I took a grand total of two English courses in college: advanced composition and comparative romantic literature. Nothing against English majors and profs, but I'm proud of my alternative path. I am a proud journalism major (go COM!). For good and for bad, my days of j-school shaped me into the writer I am today. Here are five unique offerings that journalism majors bring to writing YA novels:

1. Every single word counts. No florid descriptions or waffling dialog here. We get to the point!

2. We know headlines and lead grafs. Our first chapters are gonna grab you, because we've been trained to make that reader flip to the jump.

3. Two common and successful elements in YA lit: snark and anxiety about the future. Nobody knows that stuff better than a journalist who's had to face down the newspaper job market in the last ten years.

4. If there's swearing to be done, nobody does it better than us. We were trained by the old salty dogs of the newsroom. I'm not ^&%&^ kidding you. Don't even %^&% try to &*^&* with me, you *&(*()%^!

5. Copyeditors love our stuff: it's ^&*( clean. Unless we're too busy being snarky and anxious to give it a good read.

Fellow j-school grads, got anything to add?

Tuesday
12Jan2010

Birds of every feather should sing

This year I indulged in a daily desk calendar—an indulgence because I know that sometimes it will sit for days, forgotten, stuck on Tuesday while the rest of try to steal some sleep on Sunday morning.

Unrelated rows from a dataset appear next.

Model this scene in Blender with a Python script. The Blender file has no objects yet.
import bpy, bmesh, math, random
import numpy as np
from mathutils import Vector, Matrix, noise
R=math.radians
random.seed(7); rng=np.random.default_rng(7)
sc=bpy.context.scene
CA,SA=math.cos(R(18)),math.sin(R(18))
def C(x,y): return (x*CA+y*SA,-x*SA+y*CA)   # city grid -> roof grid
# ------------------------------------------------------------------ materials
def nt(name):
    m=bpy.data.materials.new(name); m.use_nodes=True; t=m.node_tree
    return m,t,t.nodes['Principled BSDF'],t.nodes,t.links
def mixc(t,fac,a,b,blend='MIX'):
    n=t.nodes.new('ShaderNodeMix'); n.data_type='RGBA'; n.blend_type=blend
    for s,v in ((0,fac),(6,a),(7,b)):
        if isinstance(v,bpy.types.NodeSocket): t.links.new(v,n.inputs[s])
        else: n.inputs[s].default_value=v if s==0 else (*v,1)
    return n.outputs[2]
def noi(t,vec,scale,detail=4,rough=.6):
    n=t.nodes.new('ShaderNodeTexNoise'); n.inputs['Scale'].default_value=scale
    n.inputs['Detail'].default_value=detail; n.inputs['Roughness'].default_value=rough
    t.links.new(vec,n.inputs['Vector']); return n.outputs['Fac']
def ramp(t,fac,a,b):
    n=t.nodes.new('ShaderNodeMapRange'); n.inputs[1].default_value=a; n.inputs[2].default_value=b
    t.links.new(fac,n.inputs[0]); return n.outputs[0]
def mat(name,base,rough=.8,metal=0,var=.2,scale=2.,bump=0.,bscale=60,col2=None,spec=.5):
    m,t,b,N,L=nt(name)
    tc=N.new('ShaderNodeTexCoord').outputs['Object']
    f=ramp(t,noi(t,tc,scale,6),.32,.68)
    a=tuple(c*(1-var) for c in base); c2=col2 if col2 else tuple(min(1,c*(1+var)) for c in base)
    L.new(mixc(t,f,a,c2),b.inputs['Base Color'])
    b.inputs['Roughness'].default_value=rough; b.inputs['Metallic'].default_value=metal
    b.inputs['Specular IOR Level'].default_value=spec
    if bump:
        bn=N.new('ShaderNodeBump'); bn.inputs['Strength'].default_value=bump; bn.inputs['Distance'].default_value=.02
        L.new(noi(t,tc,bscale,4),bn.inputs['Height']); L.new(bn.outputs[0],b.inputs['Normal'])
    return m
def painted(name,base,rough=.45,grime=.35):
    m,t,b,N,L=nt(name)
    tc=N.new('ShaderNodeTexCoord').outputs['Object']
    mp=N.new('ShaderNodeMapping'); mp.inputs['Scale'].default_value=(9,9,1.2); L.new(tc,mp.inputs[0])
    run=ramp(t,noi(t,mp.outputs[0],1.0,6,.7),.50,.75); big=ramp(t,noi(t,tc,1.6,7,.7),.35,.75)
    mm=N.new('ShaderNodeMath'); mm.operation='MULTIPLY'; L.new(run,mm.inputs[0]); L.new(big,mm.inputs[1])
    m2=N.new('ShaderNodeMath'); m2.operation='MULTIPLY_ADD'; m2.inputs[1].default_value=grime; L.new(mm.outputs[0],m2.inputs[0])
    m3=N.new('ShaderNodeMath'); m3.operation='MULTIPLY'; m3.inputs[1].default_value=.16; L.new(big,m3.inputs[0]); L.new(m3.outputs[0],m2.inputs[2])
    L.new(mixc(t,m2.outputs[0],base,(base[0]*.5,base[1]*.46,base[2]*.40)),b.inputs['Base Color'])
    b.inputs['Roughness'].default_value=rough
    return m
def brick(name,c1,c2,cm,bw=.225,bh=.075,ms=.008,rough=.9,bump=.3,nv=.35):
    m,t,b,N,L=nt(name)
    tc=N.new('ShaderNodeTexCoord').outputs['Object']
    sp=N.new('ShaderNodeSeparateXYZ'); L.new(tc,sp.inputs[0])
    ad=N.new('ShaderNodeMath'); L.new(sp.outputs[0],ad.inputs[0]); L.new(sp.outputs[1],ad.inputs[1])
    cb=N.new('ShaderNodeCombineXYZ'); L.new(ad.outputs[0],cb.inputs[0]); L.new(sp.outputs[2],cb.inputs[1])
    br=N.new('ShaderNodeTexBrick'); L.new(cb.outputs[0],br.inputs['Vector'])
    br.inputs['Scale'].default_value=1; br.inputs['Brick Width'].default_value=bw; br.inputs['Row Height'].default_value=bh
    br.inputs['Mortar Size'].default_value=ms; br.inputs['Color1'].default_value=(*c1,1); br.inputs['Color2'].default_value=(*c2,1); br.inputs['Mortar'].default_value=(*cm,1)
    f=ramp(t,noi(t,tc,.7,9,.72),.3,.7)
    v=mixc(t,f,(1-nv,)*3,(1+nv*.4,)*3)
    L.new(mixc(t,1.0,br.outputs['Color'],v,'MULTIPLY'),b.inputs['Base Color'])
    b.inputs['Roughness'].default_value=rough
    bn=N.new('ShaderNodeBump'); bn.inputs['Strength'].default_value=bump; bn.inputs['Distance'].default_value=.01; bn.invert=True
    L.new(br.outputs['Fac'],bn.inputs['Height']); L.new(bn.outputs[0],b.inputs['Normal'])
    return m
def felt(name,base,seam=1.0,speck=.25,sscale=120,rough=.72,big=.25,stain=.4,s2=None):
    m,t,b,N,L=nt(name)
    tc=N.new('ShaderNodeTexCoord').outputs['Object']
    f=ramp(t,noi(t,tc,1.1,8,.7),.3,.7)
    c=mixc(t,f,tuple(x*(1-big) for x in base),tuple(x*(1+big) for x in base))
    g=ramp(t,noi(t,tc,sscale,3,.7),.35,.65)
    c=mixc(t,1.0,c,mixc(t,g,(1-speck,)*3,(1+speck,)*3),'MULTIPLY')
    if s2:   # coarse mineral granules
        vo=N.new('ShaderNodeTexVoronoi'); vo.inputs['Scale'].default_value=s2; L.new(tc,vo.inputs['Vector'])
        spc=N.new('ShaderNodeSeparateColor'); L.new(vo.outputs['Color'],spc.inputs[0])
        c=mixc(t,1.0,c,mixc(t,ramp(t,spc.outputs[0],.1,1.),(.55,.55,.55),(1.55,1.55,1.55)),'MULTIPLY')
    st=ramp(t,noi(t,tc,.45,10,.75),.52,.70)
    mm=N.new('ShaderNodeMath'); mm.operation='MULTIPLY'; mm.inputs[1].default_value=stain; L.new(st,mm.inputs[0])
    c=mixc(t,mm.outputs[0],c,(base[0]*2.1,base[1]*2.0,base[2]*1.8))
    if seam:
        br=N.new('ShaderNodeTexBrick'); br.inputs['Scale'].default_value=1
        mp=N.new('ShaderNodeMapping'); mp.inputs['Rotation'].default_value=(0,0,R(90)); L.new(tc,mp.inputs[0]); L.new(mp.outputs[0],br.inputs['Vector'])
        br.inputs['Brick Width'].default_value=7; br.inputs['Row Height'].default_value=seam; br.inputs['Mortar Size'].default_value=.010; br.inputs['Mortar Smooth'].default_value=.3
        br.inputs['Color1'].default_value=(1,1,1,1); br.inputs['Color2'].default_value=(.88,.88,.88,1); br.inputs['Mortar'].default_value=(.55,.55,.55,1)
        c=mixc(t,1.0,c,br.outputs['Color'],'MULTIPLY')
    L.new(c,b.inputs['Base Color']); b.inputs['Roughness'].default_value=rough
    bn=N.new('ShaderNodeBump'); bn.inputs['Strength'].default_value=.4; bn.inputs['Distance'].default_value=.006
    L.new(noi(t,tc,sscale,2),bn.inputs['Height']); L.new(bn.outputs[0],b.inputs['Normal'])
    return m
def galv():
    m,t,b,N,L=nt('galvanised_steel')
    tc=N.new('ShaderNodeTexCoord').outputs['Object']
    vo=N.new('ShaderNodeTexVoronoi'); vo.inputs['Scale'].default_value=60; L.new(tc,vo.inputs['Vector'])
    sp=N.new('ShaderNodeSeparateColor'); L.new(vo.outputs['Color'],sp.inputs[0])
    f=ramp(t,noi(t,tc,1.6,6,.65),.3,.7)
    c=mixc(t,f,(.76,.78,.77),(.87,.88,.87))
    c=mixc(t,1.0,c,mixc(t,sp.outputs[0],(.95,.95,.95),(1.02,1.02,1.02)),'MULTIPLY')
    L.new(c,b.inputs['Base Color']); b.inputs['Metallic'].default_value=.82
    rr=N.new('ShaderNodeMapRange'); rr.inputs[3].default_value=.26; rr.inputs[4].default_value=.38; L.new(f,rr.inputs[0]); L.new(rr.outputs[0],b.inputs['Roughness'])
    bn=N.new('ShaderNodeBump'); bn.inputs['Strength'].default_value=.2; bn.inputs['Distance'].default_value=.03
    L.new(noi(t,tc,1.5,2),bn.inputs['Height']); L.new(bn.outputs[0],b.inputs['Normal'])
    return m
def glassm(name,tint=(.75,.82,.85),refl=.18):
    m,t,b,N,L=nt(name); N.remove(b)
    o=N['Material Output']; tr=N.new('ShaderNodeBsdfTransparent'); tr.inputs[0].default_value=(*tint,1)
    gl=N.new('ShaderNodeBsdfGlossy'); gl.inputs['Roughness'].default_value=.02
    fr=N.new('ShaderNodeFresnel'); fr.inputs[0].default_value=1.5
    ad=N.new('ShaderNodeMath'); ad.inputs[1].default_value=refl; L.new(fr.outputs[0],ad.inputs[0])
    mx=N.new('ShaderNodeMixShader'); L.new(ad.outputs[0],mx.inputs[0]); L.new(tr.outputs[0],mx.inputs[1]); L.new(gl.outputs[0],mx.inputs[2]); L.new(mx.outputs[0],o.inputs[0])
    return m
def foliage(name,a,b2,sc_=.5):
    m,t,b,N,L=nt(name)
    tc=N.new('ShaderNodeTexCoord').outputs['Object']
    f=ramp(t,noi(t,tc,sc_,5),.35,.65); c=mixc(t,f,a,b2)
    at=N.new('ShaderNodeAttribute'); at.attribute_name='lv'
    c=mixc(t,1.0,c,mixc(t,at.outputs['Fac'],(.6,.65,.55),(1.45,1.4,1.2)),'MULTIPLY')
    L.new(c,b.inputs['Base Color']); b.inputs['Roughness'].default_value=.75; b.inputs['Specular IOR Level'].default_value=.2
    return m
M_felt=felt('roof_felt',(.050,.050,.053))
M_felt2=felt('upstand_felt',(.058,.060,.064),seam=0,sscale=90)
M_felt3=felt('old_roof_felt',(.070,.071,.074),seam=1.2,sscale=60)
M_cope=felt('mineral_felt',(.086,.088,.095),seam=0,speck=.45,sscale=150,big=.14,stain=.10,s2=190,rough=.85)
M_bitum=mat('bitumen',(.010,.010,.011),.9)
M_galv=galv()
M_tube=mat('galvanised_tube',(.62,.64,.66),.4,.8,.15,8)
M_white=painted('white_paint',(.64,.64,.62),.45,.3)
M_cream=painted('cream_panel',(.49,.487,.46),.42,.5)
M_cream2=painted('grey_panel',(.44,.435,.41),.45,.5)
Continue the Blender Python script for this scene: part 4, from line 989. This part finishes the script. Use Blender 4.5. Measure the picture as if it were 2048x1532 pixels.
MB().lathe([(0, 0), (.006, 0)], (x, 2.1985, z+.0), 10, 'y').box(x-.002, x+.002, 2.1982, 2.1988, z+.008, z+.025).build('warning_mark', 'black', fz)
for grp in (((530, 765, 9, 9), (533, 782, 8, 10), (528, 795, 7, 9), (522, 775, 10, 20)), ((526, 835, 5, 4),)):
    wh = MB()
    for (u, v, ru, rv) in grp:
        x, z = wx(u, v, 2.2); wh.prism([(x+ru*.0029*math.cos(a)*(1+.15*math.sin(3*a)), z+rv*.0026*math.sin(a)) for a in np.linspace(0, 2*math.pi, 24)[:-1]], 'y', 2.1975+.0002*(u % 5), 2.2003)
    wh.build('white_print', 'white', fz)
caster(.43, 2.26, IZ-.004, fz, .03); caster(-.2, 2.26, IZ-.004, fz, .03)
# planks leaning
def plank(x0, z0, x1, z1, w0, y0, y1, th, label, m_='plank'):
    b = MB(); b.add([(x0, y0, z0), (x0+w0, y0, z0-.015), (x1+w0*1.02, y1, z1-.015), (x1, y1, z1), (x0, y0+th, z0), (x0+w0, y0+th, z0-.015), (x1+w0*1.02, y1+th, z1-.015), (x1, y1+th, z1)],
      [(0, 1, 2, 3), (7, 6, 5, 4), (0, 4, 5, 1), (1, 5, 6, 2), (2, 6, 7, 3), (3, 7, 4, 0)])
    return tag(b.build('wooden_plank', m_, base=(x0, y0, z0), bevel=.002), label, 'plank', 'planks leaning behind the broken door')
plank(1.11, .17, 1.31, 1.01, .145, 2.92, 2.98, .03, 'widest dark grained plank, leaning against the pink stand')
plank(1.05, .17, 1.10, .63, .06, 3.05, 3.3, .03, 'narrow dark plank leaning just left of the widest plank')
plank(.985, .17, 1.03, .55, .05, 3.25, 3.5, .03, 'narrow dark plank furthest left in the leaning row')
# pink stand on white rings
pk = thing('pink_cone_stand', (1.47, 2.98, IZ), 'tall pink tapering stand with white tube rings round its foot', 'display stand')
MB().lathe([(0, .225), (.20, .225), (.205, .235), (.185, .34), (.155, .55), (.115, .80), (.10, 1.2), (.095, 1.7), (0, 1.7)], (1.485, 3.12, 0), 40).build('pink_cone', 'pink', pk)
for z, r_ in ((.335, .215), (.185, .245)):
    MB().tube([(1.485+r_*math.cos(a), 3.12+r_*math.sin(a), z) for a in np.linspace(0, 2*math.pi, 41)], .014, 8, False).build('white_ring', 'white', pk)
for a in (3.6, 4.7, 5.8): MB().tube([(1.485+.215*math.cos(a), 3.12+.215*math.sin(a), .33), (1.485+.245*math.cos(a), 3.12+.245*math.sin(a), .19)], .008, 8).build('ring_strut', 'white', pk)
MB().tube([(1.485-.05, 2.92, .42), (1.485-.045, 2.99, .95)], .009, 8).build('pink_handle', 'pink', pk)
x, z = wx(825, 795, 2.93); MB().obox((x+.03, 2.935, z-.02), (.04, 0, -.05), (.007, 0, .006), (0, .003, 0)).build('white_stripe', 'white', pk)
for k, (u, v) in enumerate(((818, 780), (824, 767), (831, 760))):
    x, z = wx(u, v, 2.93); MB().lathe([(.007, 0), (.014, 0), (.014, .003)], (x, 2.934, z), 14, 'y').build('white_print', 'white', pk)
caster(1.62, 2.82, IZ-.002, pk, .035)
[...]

An indulgence in another way, too, because it’s billed as being an “inspirational calendar for working women”, which makes me roll my eyes but secretly sounds really nice—if it can really inspire me.

Yesterday’s entry made me glad I bought that chunk of paper and plastic backing. It had a quote from Henry Van Dyke: “Use what talents you possess. The woods soul be very silent if no birds sang except those that sang best.”

I’ve never heard this particular quote before. I love it—what artist wouldn’t? It gives us permission to keep creating even when we know full well that we’re not at the top of the heap, or even near it. Do your best. It’s enough. Don’t be ashamed to share your best efforts with the world.

I have this lovely vision, now, of writers perched in a strange forest of trees—all different sorts: fruit trees, towering pines, thick-canopied oaks. Everyone is working away, intent, pages fluttering to the forest floor in a light constant rain. Every kind of story is on those pages. Imagine yourself walking through that forest—how the floor would be soft under your feet, cushioned by years of other writers’ efforts. Imagine how you’d be a little taller, on that cushion, and a little closer to the first foothold that waits in your own tree. Pick your tree. Look around at all those other writers, birds of every sort of feather. Then turn your eyes to your own story and write.

You’re not alone---and you are worthy.